• _TASK INSTRUCTIONS_
Your task is to copy the stretch of lines in the records below that begins with the line containing "Continue the Blender" and ends with the line containing "g.build('horn_frame', STEEL, T)", exactly as written, with nothing added.

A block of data
<<<<

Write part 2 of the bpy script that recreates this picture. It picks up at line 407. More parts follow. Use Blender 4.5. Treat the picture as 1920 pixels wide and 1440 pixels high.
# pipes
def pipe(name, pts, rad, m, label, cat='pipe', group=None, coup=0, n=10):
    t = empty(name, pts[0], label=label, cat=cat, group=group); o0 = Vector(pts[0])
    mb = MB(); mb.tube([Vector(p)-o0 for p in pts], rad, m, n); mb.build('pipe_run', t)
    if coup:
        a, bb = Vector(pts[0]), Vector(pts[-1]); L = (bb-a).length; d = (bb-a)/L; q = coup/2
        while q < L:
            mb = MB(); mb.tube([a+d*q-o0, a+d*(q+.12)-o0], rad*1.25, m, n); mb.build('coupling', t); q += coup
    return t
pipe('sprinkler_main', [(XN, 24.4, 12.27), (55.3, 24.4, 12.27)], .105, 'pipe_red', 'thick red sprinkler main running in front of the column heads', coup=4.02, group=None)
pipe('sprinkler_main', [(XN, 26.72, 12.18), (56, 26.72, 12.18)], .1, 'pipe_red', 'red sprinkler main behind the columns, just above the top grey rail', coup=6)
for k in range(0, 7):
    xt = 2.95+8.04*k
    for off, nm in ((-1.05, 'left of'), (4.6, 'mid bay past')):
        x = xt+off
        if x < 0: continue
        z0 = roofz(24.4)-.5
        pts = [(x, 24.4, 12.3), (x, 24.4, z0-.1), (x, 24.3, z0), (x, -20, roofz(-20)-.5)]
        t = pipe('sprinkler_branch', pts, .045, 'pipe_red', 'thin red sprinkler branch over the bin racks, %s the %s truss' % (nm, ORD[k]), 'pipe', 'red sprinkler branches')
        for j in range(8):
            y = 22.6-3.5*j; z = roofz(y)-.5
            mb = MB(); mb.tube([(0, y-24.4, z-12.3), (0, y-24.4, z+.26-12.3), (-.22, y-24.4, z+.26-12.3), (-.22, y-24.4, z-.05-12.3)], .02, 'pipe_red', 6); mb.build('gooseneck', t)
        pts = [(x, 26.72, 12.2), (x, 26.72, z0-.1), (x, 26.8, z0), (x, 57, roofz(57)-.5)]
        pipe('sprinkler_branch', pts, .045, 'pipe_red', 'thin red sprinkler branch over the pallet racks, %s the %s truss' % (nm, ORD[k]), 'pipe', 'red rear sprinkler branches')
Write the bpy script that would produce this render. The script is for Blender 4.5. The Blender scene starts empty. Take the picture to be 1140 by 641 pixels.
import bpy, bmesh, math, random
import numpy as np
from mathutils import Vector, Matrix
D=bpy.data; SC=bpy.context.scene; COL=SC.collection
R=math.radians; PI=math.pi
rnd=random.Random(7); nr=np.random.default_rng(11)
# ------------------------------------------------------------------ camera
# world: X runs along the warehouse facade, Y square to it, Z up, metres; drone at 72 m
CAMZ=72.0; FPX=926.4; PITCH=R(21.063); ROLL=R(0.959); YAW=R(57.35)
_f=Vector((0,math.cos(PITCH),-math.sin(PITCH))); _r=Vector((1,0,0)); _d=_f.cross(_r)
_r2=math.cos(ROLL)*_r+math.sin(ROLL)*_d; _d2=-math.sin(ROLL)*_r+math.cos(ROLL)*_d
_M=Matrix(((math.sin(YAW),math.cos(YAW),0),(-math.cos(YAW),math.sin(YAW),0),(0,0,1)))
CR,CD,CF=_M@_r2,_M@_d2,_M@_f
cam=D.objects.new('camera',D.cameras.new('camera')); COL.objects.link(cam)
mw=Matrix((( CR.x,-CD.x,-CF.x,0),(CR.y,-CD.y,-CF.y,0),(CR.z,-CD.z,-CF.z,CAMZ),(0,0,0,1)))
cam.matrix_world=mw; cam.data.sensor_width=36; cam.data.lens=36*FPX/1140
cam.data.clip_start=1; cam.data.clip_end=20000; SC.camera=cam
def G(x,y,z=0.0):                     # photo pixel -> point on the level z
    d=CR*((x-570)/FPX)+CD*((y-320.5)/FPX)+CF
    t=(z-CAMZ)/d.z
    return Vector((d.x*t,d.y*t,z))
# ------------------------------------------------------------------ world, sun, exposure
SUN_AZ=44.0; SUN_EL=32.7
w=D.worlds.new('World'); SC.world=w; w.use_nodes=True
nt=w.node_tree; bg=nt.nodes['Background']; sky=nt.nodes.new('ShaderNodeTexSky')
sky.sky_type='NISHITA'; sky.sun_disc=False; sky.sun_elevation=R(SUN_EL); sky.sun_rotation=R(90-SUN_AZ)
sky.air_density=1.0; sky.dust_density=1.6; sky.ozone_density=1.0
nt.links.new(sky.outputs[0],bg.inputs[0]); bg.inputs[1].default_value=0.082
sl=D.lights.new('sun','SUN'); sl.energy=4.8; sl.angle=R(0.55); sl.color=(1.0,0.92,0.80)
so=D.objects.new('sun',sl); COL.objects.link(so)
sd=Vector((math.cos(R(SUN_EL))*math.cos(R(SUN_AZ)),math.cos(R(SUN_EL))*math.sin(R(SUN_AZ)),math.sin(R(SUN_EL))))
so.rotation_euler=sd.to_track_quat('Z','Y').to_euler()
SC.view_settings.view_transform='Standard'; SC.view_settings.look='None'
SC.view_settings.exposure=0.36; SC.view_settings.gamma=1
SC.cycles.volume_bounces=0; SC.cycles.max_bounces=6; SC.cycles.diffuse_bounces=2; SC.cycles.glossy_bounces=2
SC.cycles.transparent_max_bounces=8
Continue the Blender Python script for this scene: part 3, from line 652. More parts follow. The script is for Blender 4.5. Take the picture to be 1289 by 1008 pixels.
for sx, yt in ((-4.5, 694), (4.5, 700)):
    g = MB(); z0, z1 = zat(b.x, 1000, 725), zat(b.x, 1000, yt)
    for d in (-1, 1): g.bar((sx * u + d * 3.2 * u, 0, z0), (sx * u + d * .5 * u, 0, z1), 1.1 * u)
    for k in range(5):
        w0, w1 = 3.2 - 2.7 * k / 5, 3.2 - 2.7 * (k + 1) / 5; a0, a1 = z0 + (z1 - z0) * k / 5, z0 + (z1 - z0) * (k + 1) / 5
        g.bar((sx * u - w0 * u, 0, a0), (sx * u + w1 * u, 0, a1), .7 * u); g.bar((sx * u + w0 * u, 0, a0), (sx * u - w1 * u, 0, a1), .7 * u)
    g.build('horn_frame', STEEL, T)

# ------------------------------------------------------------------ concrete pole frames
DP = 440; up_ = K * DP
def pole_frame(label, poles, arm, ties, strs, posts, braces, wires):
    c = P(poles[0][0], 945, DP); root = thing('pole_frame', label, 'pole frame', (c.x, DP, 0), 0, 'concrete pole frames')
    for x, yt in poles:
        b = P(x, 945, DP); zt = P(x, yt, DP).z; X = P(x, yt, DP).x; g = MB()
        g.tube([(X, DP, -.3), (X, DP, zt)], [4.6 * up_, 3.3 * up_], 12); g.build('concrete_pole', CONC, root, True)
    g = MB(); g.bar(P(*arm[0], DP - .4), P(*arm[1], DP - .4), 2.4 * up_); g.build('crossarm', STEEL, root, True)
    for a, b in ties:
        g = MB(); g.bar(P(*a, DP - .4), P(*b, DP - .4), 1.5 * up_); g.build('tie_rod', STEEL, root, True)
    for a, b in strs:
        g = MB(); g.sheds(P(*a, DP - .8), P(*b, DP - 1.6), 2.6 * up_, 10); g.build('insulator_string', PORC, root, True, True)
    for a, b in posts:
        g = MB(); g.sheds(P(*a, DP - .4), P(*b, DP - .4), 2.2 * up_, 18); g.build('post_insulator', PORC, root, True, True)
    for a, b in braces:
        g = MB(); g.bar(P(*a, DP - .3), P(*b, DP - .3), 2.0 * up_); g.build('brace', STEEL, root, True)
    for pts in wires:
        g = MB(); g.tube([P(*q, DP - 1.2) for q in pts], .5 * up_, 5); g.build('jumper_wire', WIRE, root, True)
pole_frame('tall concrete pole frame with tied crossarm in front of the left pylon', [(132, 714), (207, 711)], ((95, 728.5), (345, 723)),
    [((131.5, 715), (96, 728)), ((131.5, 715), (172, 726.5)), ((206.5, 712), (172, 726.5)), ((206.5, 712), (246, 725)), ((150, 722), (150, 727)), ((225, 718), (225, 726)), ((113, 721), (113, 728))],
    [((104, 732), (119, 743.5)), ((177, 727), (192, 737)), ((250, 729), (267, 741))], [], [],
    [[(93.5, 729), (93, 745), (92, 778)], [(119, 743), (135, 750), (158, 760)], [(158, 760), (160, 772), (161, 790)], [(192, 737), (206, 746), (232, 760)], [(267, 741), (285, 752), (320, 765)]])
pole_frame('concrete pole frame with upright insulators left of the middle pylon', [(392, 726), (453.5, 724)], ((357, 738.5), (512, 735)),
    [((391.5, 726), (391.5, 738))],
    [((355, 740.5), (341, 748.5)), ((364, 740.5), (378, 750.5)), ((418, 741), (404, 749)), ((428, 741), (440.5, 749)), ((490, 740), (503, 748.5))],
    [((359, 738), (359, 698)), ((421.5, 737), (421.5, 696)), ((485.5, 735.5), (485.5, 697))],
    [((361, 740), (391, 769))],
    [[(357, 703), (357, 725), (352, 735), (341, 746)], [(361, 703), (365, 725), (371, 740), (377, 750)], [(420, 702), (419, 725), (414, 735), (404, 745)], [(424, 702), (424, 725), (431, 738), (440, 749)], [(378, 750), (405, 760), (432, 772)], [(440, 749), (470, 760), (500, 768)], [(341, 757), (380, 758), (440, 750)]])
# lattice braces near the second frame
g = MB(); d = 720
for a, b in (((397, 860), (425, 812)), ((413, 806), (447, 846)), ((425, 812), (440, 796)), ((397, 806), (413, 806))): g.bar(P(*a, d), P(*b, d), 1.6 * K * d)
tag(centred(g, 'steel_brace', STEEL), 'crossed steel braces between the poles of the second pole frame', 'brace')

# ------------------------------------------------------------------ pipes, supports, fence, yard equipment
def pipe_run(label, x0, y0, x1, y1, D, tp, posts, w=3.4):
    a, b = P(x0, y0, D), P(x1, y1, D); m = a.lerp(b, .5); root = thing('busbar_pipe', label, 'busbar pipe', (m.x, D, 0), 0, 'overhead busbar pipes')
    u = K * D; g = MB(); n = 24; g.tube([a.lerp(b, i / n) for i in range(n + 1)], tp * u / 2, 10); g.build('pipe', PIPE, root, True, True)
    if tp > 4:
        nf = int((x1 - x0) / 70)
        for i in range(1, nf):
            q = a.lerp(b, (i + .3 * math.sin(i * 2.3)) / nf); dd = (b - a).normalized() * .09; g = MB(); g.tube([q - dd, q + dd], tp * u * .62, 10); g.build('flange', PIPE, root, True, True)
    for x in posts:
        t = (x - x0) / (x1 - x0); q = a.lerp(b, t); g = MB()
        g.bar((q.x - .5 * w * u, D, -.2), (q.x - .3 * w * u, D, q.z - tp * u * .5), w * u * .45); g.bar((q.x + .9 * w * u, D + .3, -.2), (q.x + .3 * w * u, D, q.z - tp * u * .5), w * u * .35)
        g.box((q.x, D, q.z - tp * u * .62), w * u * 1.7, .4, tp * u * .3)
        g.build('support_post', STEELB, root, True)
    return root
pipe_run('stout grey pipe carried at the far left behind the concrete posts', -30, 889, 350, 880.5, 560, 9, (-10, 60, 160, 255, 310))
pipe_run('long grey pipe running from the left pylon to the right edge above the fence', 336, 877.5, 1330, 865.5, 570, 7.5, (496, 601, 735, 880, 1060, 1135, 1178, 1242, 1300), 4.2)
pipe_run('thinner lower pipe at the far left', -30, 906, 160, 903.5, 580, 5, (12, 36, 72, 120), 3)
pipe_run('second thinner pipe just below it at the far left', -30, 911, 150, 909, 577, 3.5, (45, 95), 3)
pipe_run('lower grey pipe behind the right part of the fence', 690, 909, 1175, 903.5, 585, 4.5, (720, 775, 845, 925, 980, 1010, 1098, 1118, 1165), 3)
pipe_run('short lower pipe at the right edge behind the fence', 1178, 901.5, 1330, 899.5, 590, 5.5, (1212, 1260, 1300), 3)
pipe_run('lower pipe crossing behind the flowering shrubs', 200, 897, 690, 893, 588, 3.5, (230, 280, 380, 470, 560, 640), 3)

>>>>

• _TASK OUTPUT_
Continue the Blender Python script for this scene: part 3, from line 652. More parts follow. The script is for Blender 4.5. Take the picture to be 1289 by 1008 pixels.
for sx, yt in ((-4.5, 694), (4.5, 700)):
    g = MB(); z0, z1 = zat(b.x, 1000, 725), zat(b.x, 1000, yt)
    for d in (-1, 1): g.bar((sx * u + d * 3.2 * u, 0, z0), (sx * u + d * .5 * u, 0, z1), 1.1 * u)
    for k in range(5):
        w0, w1 = 3.2 - 2.7 * k / 5, 3.2 - 2.7 * (k + 1) / 5; a0, a1 = z0 + (z1 - z0) * k / 5, z0 + (z1 - z0) * (k + 1) / 5
        g.bar((sx * u - w0 * u, 0, a0), (sx * u + w1 * u, 0, a1), .7 * u); g.bar((sx * u + w0 * u, 0, a0), (sx * u - w1 * u, 0, a1), .7 * u)
    g.build('horn_frame', STEEL, T)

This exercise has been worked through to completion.